If the state approves a waiver for Jefferson County, ESL students will have to score a 4.0 on the test of their language acquisition before the state exam scores count for the school. The K-PREP scores, however, will always be applied to the district.

The waiver would be a way to improve and protect the relationship between these new families in the community and the public school system, which Snow said is already a good one.

Much of that has to do with the fact that these families see an education as an integral part of making a better life in the U.S.

The students see it that way, too. Ayanle Ahmed moved to Louisville from Somalia two years ago. When asked what his favorite subject in school is, he says it’s English. Ahmed, 16, said he sees it as a way to getting a good job in the future.

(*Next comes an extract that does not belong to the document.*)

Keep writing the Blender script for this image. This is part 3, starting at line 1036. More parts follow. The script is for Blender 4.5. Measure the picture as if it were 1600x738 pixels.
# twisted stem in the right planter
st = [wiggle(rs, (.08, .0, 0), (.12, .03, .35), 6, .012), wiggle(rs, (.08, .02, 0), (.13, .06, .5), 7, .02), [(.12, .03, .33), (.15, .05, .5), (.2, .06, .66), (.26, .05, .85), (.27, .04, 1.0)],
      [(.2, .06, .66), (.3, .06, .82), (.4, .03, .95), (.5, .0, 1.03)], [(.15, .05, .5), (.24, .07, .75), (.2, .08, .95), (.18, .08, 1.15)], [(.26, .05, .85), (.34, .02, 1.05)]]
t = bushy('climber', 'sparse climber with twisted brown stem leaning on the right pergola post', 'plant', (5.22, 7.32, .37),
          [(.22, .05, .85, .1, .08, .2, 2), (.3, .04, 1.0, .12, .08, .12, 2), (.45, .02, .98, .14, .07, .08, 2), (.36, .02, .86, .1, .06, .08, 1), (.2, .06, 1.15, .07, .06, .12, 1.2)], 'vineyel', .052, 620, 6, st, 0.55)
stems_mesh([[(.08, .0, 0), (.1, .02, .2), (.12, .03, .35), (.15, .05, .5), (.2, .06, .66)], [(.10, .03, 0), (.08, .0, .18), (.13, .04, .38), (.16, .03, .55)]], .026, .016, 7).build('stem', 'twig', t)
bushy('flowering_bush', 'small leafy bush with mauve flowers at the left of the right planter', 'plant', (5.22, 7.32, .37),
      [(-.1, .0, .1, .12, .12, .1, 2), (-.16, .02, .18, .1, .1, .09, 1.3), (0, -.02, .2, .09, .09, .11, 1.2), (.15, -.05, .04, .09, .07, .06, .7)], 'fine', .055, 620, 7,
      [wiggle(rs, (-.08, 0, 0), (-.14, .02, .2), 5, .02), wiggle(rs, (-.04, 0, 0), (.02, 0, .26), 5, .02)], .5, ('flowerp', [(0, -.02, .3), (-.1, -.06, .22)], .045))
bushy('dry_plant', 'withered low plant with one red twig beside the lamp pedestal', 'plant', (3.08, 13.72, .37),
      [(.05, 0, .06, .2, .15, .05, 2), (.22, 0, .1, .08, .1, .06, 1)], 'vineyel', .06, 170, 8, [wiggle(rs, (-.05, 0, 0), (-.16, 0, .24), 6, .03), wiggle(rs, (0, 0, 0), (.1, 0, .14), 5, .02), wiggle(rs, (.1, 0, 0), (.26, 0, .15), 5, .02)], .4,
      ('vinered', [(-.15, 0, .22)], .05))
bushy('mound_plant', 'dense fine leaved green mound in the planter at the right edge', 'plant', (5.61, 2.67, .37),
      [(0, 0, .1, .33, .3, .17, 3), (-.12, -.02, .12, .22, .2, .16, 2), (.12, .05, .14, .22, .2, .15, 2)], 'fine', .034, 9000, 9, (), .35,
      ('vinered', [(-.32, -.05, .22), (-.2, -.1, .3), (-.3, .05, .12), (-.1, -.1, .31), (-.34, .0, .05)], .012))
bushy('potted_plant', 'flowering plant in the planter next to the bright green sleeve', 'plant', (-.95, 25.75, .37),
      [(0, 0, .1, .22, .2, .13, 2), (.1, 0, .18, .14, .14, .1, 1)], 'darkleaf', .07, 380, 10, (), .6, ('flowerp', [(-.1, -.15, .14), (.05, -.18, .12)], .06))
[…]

John Koehlinger, executive director at Kentucky Refugee Ministries—an organization that works with many of these families—said that’s what he hopes the community associates with students like Ahmed.

“It would be most unfortunate if the school system came to see these same families and their children as liabilities in any way,” he said.

“I understand the realities of educational testing and accountability, but if we could just encompass the reality of these families, I think it would be to everyone’s benefit.”

The Kentucky Board of Education is expected to take a vote on the county’s waiver in June.